In any case, for Labor the concept of the nanny state is not a foreign one and Rudd has shown a willingness to philosophically support active state growth. So intervening to do something about gambling, as Rudd pledged to more than two years ago, should not take another year before we witness even a beginning of action.

It isn't a lack of public support that is holding back Rudd. No-pokies independent senator Nick Xenophon has shown how popular taking on the gambling industry can be.

So what could be holding back Rudd? The liberalisation of gambling across the nation largely occurred in the 1990s and, perhaps surprisingly, mostly was done by state Labor governments. Rudd knows a little about this. Despite his moral doubts about the influence of gambling on communities when he was trying to get elected as prime minister, as chief of staff to then Queensland premier Wayne Goss he oversaw the introduction of poker machines across the Sunshine State.

It may only have been coincidental that Labor was predominately in power at a state level at the time that poker machines in clubs and pubs proliferated. But the consequence has been that the gambling industry donates far more substantially to the Labor Party than to the Coalition.

If the states are not addicted to the taxation revenue from gambling, the Labor Party is surely addicted to the campaign donations the industry throws its way. It is not just the big end of town connected to gambling that donates to Labor campaigns. Labor clubs operating pokies provide the Labor Party with more than $1million in campaign donations every year. Perhaps pragmatic strategic reasons explain why Rudd's rhetoric on gambling reform doesn't match his preparedness to act.
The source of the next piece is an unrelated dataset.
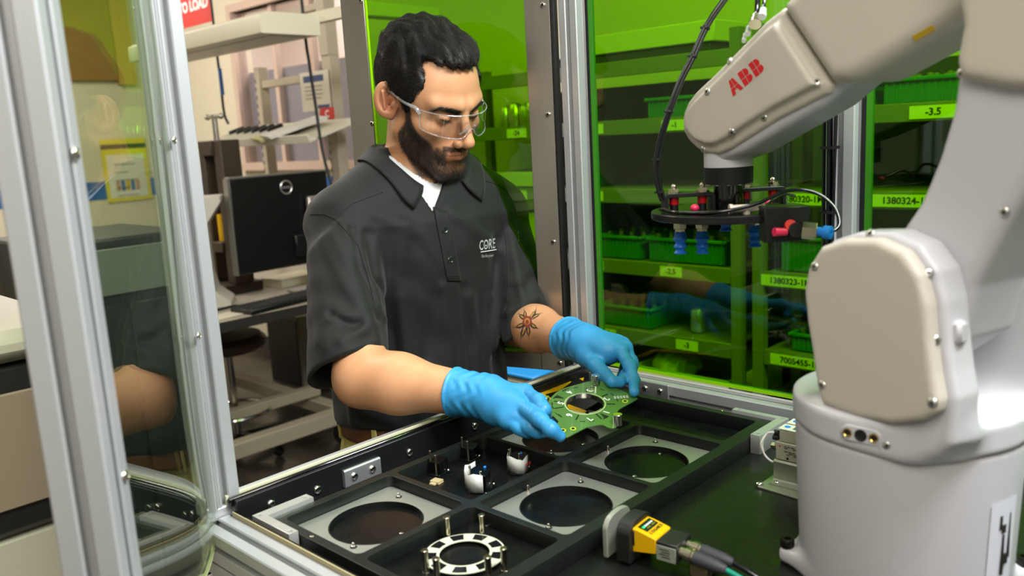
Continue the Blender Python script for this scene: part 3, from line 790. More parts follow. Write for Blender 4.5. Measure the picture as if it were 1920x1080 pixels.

Soon after he was elected Prime Minister, Rudd insisted his backbenchers each visit a homeless shelter. It was a stunt but a good one. It put his MPs on the frontline of how social disadvantage could manifest itself. Figures show that as many as 100,000 Australians are classified as homeless. If the MPs took the time to ask those at the shelters what factors contributed to them being there, they would have heard tales of gambling addiction as a contributing factor.